▶ _DIRECTIVE_:
Nothing outside the stretch should be returned: give exactly the lines from the line containing "sub('flap', surf([flap_ring(y, side, .70, .93, .03, .006, a1)" through the line containing "rr.append(r_)", including both.

Rows from a 3D scene dataset:
________________

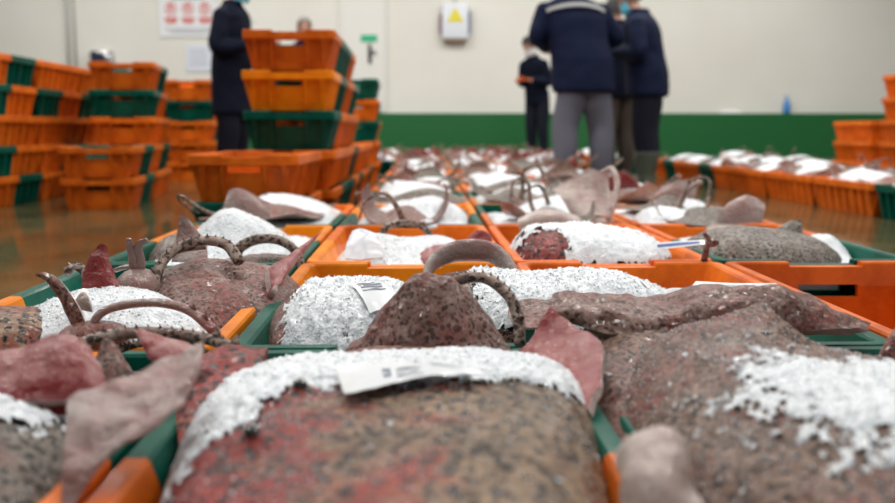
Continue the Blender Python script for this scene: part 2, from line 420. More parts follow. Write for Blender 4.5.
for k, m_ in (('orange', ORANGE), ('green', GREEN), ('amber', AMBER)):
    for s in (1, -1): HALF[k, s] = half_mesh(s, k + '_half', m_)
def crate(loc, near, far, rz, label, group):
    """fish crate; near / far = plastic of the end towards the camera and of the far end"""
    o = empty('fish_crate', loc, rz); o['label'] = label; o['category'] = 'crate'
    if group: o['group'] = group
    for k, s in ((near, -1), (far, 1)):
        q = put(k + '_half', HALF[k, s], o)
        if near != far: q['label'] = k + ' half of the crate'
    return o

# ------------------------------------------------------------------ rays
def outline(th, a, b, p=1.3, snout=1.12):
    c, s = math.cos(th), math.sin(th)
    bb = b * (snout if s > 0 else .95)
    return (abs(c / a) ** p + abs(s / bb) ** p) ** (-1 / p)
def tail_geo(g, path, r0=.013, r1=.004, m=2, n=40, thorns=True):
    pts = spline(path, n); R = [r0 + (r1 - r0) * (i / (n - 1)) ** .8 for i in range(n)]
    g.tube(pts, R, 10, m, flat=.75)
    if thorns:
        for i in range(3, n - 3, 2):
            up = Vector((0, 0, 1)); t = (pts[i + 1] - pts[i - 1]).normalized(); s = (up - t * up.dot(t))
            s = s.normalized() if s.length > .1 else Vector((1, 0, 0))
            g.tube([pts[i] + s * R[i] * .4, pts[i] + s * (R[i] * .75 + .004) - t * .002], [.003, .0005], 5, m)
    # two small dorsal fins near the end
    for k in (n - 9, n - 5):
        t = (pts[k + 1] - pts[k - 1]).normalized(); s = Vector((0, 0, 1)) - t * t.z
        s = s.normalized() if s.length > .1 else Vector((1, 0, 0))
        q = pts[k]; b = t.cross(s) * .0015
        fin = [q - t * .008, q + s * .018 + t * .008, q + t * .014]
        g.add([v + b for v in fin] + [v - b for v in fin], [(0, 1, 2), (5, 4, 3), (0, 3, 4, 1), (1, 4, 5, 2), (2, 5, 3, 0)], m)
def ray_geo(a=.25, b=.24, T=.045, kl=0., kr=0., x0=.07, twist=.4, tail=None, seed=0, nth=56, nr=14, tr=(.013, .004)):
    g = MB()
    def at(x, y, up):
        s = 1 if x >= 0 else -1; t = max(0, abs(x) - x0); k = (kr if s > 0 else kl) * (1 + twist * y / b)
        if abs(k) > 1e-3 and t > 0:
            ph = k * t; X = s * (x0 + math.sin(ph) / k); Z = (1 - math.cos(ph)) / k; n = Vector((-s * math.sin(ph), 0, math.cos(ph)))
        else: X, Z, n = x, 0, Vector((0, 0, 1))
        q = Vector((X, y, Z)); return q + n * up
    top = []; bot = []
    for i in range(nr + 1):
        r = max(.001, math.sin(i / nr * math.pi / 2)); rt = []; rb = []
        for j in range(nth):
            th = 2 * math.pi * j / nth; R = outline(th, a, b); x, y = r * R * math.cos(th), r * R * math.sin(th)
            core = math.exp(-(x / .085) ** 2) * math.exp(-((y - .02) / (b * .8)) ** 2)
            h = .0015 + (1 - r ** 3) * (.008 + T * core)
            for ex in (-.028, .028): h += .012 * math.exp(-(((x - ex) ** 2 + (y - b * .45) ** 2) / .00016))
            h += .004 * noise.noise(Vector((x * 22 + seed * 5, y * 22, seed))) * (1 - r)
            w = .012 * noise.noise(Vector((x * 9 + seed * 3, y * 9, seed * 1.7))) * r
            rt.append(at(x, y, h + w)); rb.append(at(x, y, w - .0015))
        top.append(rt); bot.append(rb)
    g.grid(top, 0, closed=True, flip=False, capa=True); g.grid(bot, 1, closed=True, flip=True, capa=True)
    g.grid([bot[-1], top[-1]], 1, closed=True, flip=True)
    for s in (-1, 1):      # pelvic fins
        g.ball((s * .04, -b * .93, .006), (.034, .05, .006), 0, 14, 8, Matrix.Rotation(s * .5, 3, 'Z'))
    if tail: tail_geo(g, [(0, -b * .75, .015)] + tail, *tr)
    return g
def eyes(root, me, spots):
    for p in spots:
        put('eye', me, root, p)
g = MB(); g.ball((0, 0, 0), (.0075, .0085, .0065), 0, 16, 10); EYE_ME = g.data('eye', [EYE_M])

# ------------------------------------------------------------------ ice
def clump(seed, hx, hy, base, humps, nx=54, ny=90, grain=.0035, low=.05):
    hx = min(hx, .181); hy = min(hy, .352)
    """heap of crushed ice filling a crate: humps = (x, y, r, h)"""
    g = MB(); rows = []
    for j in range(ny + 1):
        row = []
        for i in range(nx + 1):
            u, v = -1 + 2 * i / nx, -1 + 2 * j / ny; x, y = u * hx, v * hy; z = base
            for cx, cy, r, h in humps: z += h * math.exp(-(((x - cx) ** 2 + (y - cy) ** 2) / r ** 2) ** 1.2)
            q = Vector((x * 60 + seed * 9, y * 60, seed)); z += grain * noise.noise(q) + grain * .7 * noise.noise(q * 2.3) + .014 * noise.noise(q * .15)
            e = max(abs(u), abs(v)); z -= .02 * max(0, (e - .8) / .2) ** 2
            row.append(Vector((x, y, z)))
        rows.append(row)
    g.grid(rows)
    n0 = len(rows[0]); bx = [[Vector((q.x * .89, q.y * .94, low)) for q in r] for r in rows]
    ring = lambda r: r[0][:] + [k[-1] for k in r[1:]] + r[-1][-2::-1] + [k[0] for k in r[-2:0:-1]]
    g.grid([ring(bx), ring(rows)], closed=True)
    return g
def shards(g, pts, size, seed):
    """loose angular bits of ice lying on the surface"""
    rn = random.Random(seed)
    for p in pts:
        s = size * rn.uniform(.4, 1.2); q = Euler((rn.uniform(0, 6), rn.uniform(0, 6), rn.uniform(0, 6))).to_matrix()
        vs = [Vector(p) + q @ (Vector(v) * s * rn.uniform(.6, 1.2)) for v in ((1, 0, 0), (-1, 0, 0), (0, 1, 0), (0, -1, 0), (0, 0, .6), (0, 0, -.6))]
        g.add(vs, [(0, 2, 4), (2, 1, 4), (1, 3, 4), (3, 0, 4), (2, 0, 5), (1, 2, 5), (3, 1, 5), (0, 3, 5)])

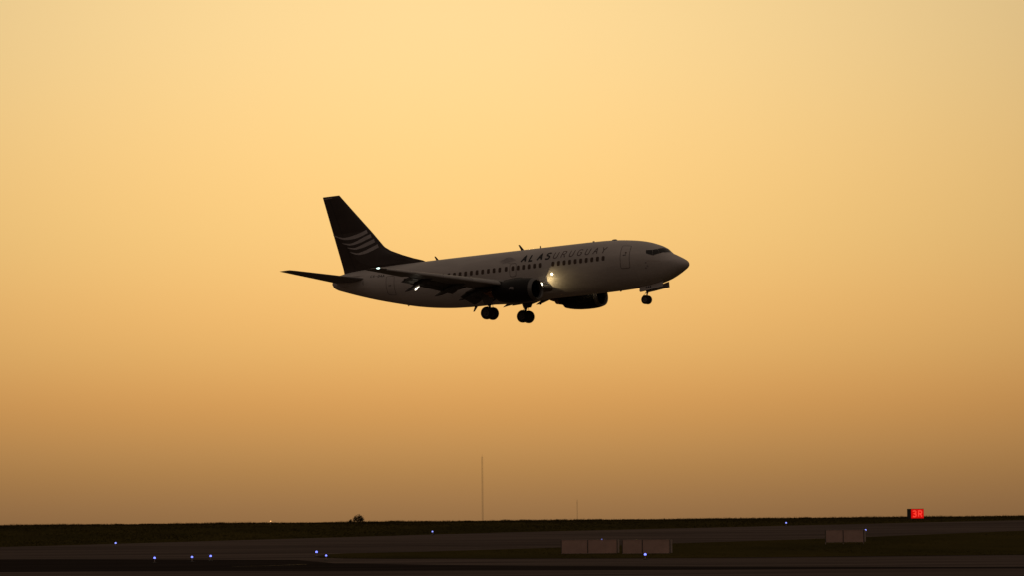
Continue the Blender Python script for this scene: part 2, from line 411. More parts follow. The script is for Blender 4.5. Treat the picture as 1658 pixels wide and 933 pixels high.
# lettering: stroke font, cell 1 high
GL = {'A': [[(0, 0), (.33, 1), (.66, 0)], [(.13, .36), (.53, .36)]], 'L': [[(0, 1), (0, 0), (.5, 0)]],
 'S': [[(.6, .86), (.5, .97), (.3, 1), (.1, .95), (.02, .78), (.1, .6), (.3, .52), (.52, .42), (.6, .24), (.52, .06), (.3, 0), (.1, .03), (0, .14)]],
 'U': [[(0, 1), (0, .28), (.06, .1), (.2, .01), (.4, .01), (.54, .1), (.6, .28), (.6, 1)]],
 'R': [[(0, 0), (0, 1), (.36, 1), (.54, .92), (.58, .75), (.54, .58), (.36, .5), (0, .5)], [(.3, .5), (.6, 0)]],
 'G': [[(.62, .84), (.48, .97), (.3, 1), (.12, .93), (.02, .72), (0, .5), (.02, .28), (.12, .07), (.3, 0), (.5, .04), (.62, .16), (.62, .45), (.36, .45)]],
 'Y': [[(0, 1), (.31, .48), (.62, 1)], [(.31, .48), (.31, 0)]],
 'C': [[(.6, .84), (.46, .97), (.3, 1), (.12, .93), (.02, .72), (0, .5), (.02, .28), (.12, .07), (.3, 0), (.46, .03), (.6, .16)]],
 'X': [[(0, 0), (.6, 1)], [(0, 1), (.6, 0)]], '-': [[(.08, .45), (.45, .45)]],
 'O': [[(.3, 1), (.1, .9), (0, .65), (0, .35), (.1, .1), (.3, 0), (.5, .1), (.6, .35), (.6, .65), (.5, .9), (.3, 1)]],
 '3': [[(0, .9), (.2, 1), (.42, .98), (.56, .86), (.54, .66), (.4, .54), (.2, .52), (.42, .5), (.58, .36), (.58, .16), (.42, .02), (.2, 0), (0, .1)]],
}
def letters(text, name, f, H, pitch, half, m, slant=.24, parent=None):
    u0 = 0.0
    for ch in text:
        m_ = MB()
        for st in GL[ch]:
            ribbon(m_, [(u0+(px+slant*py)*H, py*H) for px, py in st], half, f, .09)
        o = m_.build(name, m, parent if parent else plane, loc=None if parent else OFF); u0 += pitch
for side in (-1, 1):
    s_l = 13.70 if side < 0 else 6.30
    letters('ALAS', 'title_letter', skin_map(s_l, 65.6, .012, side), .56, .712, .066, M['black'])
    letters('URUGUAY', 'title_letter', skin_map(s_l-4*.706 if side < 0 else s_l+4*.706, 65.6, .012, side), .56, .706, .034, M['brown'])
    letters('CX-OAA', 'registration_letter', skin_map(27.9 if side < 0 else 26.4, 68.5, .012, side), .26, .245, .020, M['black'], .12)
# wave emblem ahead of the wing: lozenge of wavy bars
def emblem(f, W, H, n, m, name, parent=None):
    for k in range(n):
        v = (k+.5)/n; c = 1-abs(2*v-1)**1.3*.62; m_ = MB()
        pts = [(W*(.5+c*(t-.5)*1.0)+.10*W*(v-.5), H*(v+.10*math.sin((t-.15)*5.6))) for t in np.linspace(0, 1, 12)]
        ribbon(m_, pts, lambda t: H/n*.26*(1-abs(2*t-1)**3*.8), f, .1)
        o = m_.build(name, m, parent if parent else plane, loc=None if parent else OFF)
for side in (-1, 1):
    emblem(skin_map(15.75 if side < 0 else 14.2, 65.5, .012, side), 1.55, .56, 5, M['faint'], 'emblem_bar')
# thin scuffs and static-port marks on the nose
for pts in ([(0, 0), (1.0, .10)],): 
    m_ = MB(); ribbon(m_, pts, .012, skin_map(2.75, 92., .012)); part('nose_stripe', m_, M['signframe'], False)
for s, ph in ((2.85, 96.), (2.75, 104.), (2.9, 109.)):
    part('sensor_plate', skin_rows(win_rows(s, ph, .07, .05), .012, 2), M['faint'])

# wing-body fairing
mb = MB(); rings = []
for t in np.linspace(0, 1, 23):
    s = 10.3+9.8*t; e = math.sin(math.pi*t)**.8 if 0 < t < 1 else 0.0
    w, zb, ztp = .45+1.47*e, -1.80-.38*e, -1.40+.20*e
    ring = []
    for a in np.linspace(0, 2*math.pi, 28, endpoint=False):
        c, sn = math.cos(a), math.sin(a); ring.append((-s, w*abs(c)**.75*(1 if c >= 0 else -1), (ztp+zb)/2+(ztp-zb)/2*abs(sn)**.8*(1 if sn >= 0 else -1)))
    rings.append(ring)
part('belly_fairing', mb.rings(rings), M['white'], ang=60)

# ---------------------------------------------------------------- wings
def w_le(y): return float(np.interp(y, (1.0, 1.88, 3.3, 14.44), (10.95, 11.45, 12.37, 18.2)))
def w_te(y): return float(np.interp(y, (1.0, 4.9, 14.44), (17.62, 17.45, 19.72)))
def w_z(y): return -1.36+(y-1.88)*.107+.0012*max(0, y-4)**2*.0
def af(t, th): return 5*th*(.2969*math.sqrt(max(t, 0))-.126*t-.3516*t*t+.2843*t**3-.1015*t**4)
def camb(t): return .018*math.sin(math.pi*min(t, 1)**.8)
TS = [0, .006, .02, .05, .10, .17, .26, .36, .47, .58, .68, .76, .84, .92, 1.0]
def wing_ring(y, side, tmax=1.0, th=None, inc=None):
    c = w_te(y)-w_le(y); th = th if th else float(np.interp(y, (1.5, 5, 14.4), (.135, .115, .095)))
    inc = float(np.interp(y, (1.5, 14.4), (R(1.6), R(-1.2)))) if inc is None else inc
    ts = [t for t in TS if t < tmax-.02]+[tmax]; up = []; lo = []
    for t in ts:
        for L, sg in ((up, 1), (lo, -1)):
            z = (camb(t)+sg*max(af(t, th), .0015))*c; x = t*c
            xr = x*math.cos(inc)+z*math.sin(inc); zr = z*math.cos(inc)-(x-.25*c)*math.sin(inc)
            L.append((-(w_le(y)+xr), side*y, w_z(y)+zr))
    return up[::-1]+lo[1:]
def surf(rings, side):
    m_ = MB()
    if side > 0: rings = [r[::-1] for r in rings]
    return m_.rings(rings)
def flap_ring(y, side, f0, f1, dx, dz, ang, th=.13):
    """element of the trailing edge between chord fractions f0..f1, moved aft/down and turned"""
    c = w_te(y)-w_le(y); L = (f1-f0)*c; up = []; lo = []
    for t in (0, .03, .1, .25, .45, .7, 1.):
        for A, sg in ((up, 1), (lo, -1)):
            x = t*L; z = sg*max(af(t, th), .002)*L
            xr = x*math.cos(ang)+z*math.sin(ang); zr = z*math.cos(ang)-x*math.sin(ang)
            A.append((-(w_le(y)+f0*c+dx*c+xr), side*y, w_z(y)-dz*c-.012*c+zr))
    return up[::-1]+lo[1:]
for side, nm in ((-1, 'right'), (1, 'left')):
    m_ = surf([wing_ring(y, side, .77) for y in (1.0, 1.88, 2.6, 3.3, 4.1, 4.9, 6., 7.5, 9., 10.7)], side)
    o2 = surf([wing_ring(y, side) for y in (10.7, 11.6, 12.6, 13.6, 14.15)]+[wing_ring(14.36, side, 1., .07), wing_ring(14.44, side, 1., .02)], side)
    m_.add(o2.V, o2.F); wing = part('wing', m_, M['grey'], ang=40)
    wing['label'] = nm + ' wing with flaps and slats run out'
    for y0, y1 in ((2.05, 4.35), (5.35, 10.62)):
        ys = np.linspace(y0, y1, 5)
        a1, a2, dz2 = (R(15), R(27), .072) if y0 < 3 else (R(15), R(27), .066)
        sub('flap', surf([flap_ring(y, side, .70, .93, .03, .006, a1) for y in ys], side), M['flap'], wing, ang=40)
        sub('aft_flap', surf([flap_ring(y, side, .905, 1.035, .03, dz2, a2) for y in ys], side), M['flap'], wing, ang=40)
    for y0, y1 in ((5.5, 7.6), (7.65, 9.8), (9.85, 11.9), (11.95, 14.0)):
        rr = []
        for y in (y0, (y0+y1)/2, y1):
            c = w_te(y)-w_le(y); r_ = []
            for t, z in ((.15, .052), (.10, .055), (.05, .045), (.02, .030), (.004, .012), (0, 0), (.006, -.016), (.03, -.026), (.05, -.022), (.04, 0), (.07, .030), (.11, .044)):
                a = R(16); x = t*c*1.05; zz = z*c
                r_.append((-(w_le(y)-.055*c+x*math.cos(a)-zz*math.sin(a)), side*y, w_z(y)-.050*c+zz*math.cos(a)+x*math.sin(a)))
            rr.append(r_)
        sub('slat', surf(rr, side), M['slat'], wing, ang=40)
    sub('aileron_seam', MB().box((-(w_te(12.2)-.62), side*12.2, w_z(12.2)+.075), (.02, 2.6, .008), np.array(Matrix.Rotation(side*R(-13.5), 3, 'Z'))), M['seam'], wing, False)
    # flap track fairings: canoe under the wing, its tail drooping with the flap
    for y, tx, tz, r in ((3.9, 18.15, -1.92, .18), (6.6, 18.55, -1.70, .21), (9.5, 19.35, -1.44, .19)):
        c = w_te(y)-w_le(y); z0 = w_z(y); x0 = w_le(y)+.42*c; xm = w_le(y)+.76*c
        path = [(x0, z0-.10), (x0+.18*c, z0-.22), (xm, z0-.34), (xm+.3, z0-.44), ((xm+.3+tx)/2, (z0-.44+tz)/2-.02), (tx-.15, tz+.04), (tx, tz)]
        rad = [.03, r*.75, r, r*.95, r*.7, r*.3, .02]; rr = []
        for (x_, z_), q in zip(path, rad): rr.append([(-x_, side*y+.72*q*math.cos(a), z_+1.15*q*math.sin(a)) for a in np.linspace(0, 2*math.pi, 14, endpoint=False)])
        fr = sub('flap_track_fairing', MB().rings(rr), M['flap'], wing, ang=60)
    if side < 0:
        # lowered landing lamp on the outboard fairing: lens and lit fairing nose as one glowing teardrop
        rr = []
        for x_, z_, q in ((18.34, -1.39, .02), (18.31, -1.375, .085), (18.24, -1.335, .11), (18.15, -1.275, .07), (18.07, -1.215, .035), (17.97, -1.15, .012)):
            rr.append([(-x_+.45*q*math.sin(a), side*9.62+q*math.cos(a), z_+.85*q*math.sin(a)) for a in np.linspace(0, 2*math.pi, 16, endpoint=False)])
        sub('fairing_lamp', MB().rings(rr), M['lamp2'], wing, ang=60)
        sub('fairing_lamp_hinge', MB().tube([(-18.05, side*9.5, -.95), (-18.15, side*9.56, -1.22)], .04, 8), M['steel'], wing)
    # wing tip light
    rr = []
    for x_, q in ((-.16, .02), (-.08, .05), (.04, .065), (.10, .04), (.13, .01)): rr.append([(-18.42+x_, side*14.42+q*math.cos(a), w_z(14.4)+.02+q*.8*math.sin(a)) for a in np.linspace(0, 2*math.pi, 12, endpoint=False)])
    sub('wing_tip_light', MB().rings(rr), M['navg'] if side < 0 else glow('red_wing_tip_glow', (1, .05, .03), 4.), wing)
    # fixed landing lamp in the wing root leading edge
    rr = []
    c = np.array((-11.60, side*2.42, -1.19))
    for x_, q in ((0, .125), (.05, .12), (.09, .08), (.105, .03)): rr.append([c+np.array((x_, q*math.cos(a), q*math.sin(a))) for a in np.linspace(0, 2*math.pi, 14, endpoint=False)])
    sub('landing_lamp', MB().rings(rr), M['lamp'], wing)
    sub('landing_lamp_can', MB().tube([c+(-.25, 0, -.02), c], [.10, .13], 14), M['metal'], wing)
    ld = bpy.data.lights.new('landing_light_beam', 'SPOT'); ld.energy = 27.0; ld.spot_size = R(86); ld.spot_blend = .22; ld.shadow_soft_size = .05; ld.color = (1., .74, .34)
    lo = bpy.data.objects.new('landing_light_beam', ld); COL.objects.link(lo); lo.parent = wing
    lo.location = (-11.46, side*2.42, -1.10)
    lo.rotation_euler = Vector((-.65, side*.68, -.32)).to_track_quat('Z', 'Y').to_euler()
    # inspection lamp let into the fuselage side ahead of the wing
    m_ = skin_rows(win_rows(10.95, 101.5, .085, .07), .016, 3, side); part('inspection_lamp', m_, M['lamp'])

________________

▶ _SOLUTION TO THIS EXERCISE_:
        sub('flap', surf([flap_ring(y, side, .70, .93, .03, .006, a1) for y in ys], side), M['flap'], wing, ang=40)
        sub('aft_flap', surf([flap_ring(y, side, .905, 1.035, .03, dz2, a2) for y in ys], side), M['flap'], wing, ang=40)
    for y0, y1 in ((5.5, 7.6), (7.65, 9.8), (9.85, 11.9), (11.95, 14.0)):
        rr = []
        for y in (y0, (y0+y1)/2, y1):
            c = w_te(y)-w_le(y); r_ = []
            for t, z in ((.15, .052), (.10, .055), (.05, .045), (.02, .030), (.004, .012), (0, 0), (.006, -.016), (.03, -.026), (.05, -.022), (.04, 0), (.07, .030), (.11, .044)):
                a = R(16); x = t*c*1.05; zz = z*c
                r_.append((-(w_le(y)-.055*c+x*math.cos(a)-zz*math.sin(a)), side*y, w_z(y)-.050*c+zz*math.cos(a)+x*math.sin(a)))
            rr.append(r_)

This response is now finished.